Le Qaddish entier \ קדיש שלם (Shalem) insère: « Titqabel na tzlot’hon \ תתקבל נא צלותהון … Puissent les supplications et les prières de tout Israël être reçues par leur Père qui est aux ciel ».
Ces lignes ont été reprises mot pour mot dans la prière de Jésus telle qu’il l’a enseignée à ses disciples pour invoquer le Père céleste: «Notre Père qui es aux cieux (Avun divshmaya/אבון דבשניא) – ton nom soit sanctifié (yitqadash Shmekha) -peut ton règne vienne – que Ta volonté soit faite (khirute \ כרעותא) « (Matthieu 6: 9-14) ».
De façon inattendue, le Qaddish inclut, en Israël, ceux qui, comme beaucoup de nos concitoyens, étaient peu conscients d’être juifs, d’autres l’étaient de manière affirmée.
Mais la communauté israélienne unit aussi les Tsiganes et Gitans, les Sinti, les chrétiens, les communistes, les handicapés, les gens piégés par erreur, les homosexuels gays et lesbiennes, les transsexuels, les malades mentaux et tout un « aéropage d’Untermenschen-sous-hommes ».
Le Qaddish ne regarde pas en arrière, il ne tire pas vers le passé … Au contraire, il envisage la façon dont la vie peut produire la vie pour que l’être humain grandisse bien au-delà de ce qu’il est, sans nuire à quiconque, ni à soi-même.
En effet, le Qaddish permet d’avancer comme sur une échelle ou un escalator de nos jours, bientôt et dans un temps proche.
Il a été prononcée en terre sumérienne, c’est-à-dire l’Irak d’aujourd’hui où les massacres quotidiens sont perpétrés contre tous les êtres humains. Nous n’avons pas le droit de nous payer de mots ou de belles phrases.

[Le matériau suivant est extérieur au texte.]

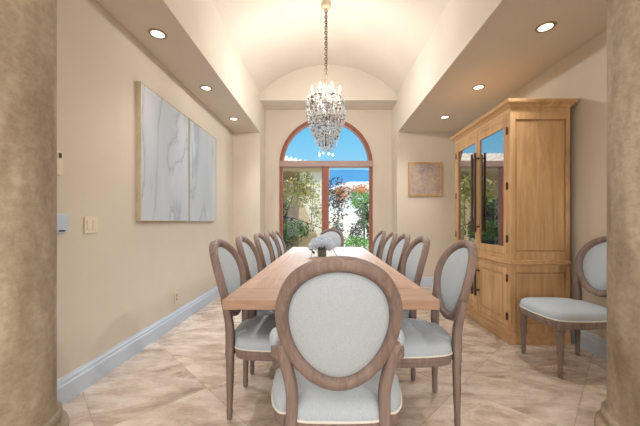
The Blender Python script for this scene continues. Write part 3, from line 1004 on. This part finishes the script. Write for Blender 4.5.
def bead(bm, c, r, h, mi=0, tw=0.0):
    c = Vector(c)
    top = bm.verts.new(c + Vector((0, 0, h))); bot = bm.verts.new(c - Vector((0, 0, h * 1.1)))
    eq = [bm.verts.new(c + Vector((r * math.cos(2 * PI * q / 6 + tw), r * math.sin(2 * PI * q / 6 + tw), h * 0.15))) for q in range(6)]
    for q in range(6):
        f = bm.faces.new((top, eq[q], eq[(q + 1) % 6])); f.material_index = mi
        f = bm.faces.new((bot, eq[(q + 1) % 6], eq[q])); f.material_index = mi
rr = random.Random(11)
def strand(r, z0, a, z1, lean):
    bm = B()
    z = z0; i = 0
    L = z0 - z1
    while z > z1:
        f = (z0 - z) / max(L, 1e-3)
        q = r + lean * f + 0.012 * math.sin(PI * f)
        s = rr.uniform(0.010, 0.0155)
        bead(bm, (q * math.cos(a), q * math.sin(a), z), s, s * 1.25, 1 if rr.random() < 0.22 else 0, rr.random())
        z -= s * 2.5; i += 1
    q = r + lean
    bead(bm, (q * math.cos(a), q * math.sin(a), z - 0.012), 0.013, 0.024, 0, rr.random())
    obj('crystal_strand', bm, ['crystal', 'crystal_smoky'], chn)
for j in range(24): strand(0.232, 2.70, 2 * PI * j / 24, rr.uniform(2.44, 2.50), 0.004)
for j in range(22): strand(0.215, 2.56, 2 * PI * (j + .5) / 22, rr.uniform(2.34, 2.40), -0.01)
for j in range(18): strand(0.19, 2.46, 2 * PI * (j + .3) / 18, rr.uniform(2.24, 2.30), -0.015)
for j in range(12): strand(0.14, 2.34, 2 * PI * (j + .1) / 12, rr.uniform(2.15, 2.20), -0.01)
for j in range(12): strand(0.16, 2.44, 2 * PI * (j+.7) / 12, rr.uniform(2.20, 2.26), -0.03)
for j in range(6): strand(0.04, 2.30, 2 * PI * (j+.7) / 6, rr.uniform(2.08, 2.12), 0.0)
for j in range(8): strand(0.085, 2.25, 2 * PI * (j + .6) / 8, rr.uniform(2.09, 2.13), -0.01)
for j in range(14): strand(0.12, 2.62, 2 * PI * (j+.2) / 14, rr.uniform(2.34, 2.44), -0.03)
for j in range(10): strand(0.075, 2.86, 2 * PI * j / 10, 2.72, 0.06)

# ------------------------------------------------------------------ outside
sbox('floor_terrace', (-14, 14, YW + 0.2, 40, -0.15, -0.03), 'patio')
def foliage(n, ctr, rad, leaf, seed, shell=0.5, droop=0.0):
    """leaf blades scattered through an ellipsoid"""
    r_ = random.Random(seed)
    bm = B()
    for _ in range(n):
        while True:
            d = Vector((r_.uniform(-1, 1), r_.uniform(-1, 1), r_.uniform(-1, 1)))
            if 0.05 < d.length <= 1: break
        d = d.normalized() * (shell + (1 - shell) * r_.random())
        p = Vector((ctr[0] + d.x * rad[0], ctr[1] + d.y * rad[1], ctr[2] + d.z * rad[2]))
        dirv = Vector((r_.gauss(0, 1), r_.gauss(0, 1), r_.gauss(0, 0.7) - droop)).normalized()
        s, u = frame_at(dirv)
        s = (s * math.cos(1.0) + u * r_.uniform(-1, 1)).normalized()
        L_ = leaf * r_.uniform(0.7, 1.3)
        m0 = p + dirv * L_ * 0.5
        nrm = dirv.cross(s).normalized() * L_ * 0.08
        a, b_, c, d_ = bm.verts.new(p), bm.verts.new(m0 + s * L_ * 0.28 + nrm), bm.verts.new(p + dirv * L_), bm.verts.new(m0 - s * L_ * 0.28 + nrm)
        bm.faces.new((a, b_, c)); bm.faces.new((a, c, d_))
    return bm

# house with loggia on the left
hs = thing('house', 'tan stucco house with clay tile roof outside the left window half', 'house', (-2.5, 12, 0))
def hb(name, dims, mat, parent=hs, loc=(-2.5, 12, 0)):
    x0, x1, y0, y1, z0, z1 = dims
    return bx(name, (x0 - loc[0], x1 - loc[0], y0 - loc[1], y1 - loc[1], z0, z1), mat, parent)
hb('wall', (-7, -0.2, 12.6, 15.5, -0.03, 3.05), 'stucco_tan')
hb('wing_wall', (-0.95, -0.1, 10.8, 12.6, -0.03, 2.95), 'stucco_cream')
hb('eave', (-7.2, 0.1, 10.6, 15.9, 2.95, 3.05), 'stucco_tan')
bm = B()
q = lambda x, y, z: (x + 2.5, y - 12, z)
loft(bm, [[q(-7.2, 10.5, 3.05), q(0.15, 10.5, 3.05), q(0.15, 16, 3.05), q(-7.2, 16, 3.05)], [q(-5.5, 13.2, 4.1), q(-2.3, 13.2, 4.1), q(-2.3, 13.3, 4.1), q(-5.5, 13.3, 4.1)]])
for i in range(34):
    x = -7.1 + i * 0.21
    t_ = min(1.0, max(0.0, (0.15 - x) / 2.45)); 
    if x < -5.5: continue
    tube(bm, [q(x, 10.45, 3.07), q(x, 10.5 + 2.7 * t_, 3.07 + 1.05 * t_)], 0.06, 6)
obj('roof', bm, 'roof', hs)
for x in (-4.8, -1.9):
    hb('pillar', (x - 0.18, x + 0.18, 10.85, 11.2, -0.03, 2.95), 'stucco_tan')
hb('doorway', (-3.6, -2.6, 12.55, 12.62, -0.03, 2.2), 'bark')
# sloped stair wall
bm = B()
loft(bm, [[(-0.85, y, -0.03), (-0.12, y, -0.03), (-0.12, y, 0.35), (-0.76, y, 1.85), (-0.85, y, 1.85)] for y in (9.4, 9.6)])
o = obj('garden_wall', bm, 'stucco_tan')
tag(o, 'sloping tan stucco garden wall outside the left window half', 'wall')

hs2 = thing('house', 'white stucco house with low tile roof far outside the right window half', 'house', (4, 26, 0))
L2 = (4, 26, 0)
hb('wall', (0.6, 9, 24, 30, -0.03, 3.7), 'stucco_white', hs2, L2)
hb('wing_wall', (-0.5, 3.0, 21, 24, -0.03, 2.6), 'stucco_white', hs2, L2)
for x in (1.05, 5.0):
    w_ = hb('window', (x - 0.35, x + 0.35, 23.93, 24.02, 1.9, 3.4), 'stucco_cream', hs2, L2)
    hb('pane', (x - 0.28, x + 0.28, 23.90, 23.94, 1.98, 3.32), 'window_blue', w_, L2)
bm = B()
loft(bm, [[(0.2 - 4, 23.5 - 26, 3.7), (9.5 - 4, 23.5 - 26, 3.7), (9.5 - 4, 30.5 - 26, 3.7), (0.2 - 4, 30.5 - 26, 3.7)], [(2 - 4, 26.5 - 26, 4.7), (8 - 4, 26.5 - 26, 4.7), (8 - 4, 27 - 26, 4.7), (2 - 4, 27 - 26, 4.7)]])
obj('roof', bm, 'roof', hs2)
o = bx('terrace_wall', (0.15, 7.0, 14.0, 14.25, -0.03, 1.55), 'stucco_white')
tag(o, 'low white terrace wall behind the shrubs outside the right window half', 'wall')

# hills far away
bm = B()
rings = []
NX = 60
pts0 = []
for i in range(NX + 1):
    x = -900 + 2400 * i / NX
    pts0.append((x, 196 + 10 * noise.noise(Vector((x * 0.004, 1.3, 0)))))
lo = [bm.verts.new((x, 900, -5)) for x, z in pts0]
hi = [bm.verts.new((x, 1150, z)) for x, z in pts0]
bk = [bm.verts.new((x, 1500, -5)) for x, z in pts0]
for i in range(NX):
    bm.faces.new((lo[i], lo[i + 1], hi[i + 1], hi[i])); bm.faces.new((hi[i], hi[i + 1], bk[i + 1], bk[i]))
struct('hills', bm, 'hill')
bm = B(); box(bm, -1500, 1500, 40, 1000, -5, -3)
struct('ground_far', bm, 'patio')

def plant(name, label, cat, loc, fol, mat, trunk, group=None, extra=None):
    t = thing(name, label, cat, loc, 0, group)
    for k, (nn, c, r_, lf, sd_, sh, dr) in enumerate(fol):
        obj('foliage', foliage(nn, c, r_, lf, sd_, sh, dr), mat if isinstance(mat, str) else mat[k], t)
    for P, r0, r1 in trunk:
        bm = B(); P = catmull(P, 4)
        tube(bm, P, [r0 + (r1 - r0) * i / (len(P) - 1) for i in range(len(P))], 8)
        obj('trunk', bm, 'bark', t, smooth=True)
    return t
# small tree close to the left half: branches, yellow-green leaves
plant('tree', 'slender tree with yellow-green leaves and dark branches close outside the left window half', 'tree', (-1.0, 8.2, -0.03),
      [(800, (0.35, 0.1, 2.05), (0.55, 0.5, 0.55), 0.10, 1, 0.1, 0.3), (600, (0.1, 0, 1.0), (0.6, 0.45, 0.30), 0.10, 2, 0.2, 1.2), (260, (0.75, 0.1, 1.5), (0.25, 0.3, 0.6), 0.07, 3, 0.1, 0.3)],
      ['leaf_yellow', 'leaf', 'leaf_yellow'],
      [([(-0.35, 0.1, 0), (-0.33, 0.1, 0.7), (-0.15, 0.1, 1.25), (0.05, 0.1, 1.8), (0.25, 0.1, 2.4)], 0.035, 0.012), ([(-0.2, 0.1, 1.32), (0.2, 0.0, 1.25), (0.55, 0.0, 1.12), (0.95, 0.0, 0.98)], 0.022, 0.010), ([(0.6, 0.1, 1.1), (0.62, 0.1, 1.7), (0.66, 0.1, 2.3)], 0.010, 0.006)])
plant('shrub', 'leafy green shrub at the lower left corner of the window', 'shrub', (-1.5, 9.0, -0.03),
      [(700, (0.1, 0, 0.95), (0.6, 0.5, 0.6), 0.12, 7, 0.3, 0.2), (260, (0.1, 0, 1.65), (0.4, 0.4, 0.35), 0.09, 9, 0.2, 0.2)], ['leaf_dark', 'leaf'], [([(0, 0, 0), (0, 0, 0.6), (0.1, 0, 1.5)], 0.03, 0.015)])
plant('flowering_shrub', 'shrub with dark leaves and orange blossoms just right of the window mullion', 'shrub', (0.35, 8.6, -0.03),
      [(420, (0.0, 0, 1.85), (0.38, 0.3, 0.65), 0.10, 21, 0.1, 0.2), (220, (0.1, -0.1, 2.0), (0.36, 0.3, 0.4), 0.08, 22, 0.1, 0.0), (200, (0.65, 0, 2.12), (0.40, 0.25, 0.16), 0.08, 23, 0.1, 0.1), (140, (-0.1, 0, 1.0), (0.22, 0.3, 0.5), 0.08, 24, 0.1, 0.1)],
      ['leaf_dark', 'orange_petal', 'orange_petal', 'leaf_dark'],
      [([(0, 0, 0), (-0.05, 0, 0.8), (0.02, 0, 1.5), (0.1, 0, 2.5)], 0.025, 0.006), ([(0, 0, 1.4), (0.3, 0, 2.0), (0.8, 0, 2.2)], 0.014, 0.006)])
plant('topiary_tree', 'round bright green clipped tree beyond the terrace wall, right window half', 'tree', (1.75, 15.5, -0.03),
      [(900, (0, 0, 2.35), (0.50, 0.5, 0.52), 0.13, 31, 0.75, 0)], 'leaf_bright', [([(0, 0, 0), (0, 0, 1.0), (0, 0, 2.0)], 0.07, 0.05)])
plant('palm_shrub', 'grey-green spiky shrub at the right edge of the window', 'shrub', (1.35, 10.6, -0.03),
      [(380, (0, 0, 1.45), (0.24, 0.3, 0.62), 0.15, 41, 0.2, 0.6)], 'leaf', [([(0, 0, 0), (0, 0, 0.8), (0, 0, 1.4)], 0.04, 0.03)])
for i, (x, lab) in enumerate(((0.40, 'low dark shrub in front of the white terrace wall, nearest the window mullion'), (1.0, 'low dark shrub in front of the white terrace wall, middle one'), (1.6, 'low dark shrub in front of the white terrace wall, nearest the window frame'))):
    plant('shrub', lab, 'shrub', (x, 10.0, -0.03), [(380, (0, 0, 0.75), (0.25, 0.3, 0.48), 0.09, 50 + i, 0.3, 0)], 'leaf_dark', [([(0, 0, 0), (0, 0, 0.3), (0, 0, 0.6)], 0.02, 0.01)], 'dark shrubs by the terrace wall')
t = thing('hedge', 'low bright green hedge just outside the right window half', 'hedge', (0.85, 8.0, -0.03))
obj('foliage', foliage(1500, (0, 0, 0.42), (0.55, 0.22, 0.42), 0.06, 60, 0.6, 0), 'leaf_bright', t)
bm = B()
for k in range(6): tube(bm, [(-0.4 + k * 0.16, 0, 0), (-0.4 + k * 0.16, 0, 0.4)], 0.012, 6)
obj('stems', bm, 'bark', t)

Le Qaddish invite à la sainteté comme l’appel au respect de la vie.
Quand nous prions en Israël et en Palestine, nous ne devons jamais oublier les meurtres qui affectent quotidiennement toute la nation humaine.
Qu’Il nous garde en vie et nous fasse grandir bien au-delà de ce que nous sommes, si telle est Sa volonté, amen.